The Artemis programme and the numerous lander missions arriving in the next few years should answer many of the outstanding questions regarding the exact resources present, how they can be extracted, the viability of a lunar base and what it might look like.

Sample return missions will be particularly valuable. Lunar regolith simulants have been used to test all the technology under development, but these materials are currently just educated guesses of the regolith’s actual composition near the south pole. No samples have yet been returned to Earth from this region. ‘There’s a risk there: if we don’t create the simulants to exactly match what we are going to find on the moon, it will affect the processes,’ Clinton explains. Sample return missions will allow the technologies being developed to build with the regolith and tap into its resources to be tweaked to suit the exact composition of the lunar regolith, before the pilot plants start arriving on the moon.

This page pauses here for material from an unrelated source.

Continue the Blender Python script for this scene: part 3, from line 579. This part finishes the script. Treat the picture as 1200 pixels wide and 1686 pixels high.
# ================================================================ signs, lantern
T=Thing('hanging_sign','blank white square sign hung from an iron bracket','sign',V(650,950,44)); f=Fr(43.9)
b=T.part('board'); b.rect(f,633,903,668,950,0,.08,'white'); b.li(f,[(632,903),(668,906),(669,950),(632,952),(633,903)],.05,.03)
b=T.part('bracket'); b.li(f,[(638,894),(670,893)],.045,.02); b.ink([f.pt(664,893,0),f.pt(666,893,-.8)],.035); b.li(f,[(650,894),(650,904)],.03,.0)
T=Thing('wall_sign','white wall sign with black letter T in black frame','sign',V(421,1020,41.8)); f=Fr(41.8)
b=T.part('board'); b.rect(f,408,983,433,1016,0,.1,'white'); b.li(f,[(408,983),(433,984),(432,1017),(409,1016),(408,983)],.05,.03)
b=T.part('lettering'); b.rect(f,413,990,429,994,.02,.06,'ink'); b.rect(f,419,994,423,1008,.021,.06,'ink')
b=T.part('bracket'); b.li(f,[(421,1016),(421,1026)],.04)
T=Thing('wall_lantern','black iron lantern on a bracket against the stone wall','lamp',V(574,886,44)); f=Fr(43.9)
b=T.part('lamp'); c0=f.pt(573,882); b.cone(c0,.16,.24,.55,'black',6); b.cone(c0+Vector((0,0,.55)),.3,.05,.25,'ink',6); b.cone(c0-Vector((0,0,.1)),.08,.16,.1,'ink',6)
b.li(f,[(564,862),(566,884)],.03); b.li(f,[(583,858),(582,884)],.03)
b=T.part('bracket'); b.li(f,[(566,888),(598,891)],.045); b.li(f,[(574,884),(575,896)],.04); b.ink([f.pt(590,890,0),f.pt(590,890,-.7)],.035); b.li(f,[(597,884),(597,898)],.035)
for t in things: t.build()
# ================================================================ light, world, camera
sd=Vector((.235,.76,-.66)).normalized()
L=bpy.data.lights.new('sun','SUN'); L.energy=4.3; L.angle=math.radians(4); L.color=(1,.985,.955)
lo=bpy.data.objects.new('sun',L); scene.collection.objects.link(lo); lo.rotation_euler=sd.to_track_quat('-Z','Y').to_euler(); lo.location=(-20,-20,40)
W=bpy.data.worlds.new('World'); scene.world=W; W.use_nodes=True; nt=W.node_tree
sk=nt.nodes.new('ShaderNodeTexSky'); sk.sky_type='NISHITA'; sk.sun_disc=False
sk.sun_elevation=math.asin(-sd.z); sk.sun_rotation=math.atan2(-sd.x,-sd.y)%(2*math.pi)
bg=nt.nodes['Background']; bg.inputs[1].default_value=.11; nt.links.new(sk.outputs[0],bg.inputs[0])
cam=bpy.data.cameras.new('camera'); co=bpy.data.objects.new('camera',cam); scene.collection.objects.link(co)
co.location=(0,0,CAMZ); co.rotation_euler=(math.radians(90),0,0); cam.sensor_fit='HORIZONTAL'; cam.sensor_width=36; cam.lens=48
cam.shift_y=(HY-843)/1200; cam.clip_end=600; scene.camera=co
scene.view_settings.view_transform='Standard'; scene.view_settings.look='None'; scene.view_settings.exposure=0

Nasa is aiming to have its first lunar base up and running by around 2030. Whether this happens or not will, according to Crawford, all depend on the success of the SpaceX Starship Lander that Nasa has selected to put humans back on the moon. ‘That vehicle has such an enormous capability in terms of the mass that it can deliver to the lunar surface,’ he says. Its vast cargo hold will allow pilot plants to be landed to start establishing how easy it is to build with, and extract water and metals from, the lunar regolith in situ. ‘The SpaceX Starship Lander will be very enabling if it works as advertised,’ Crawford adds.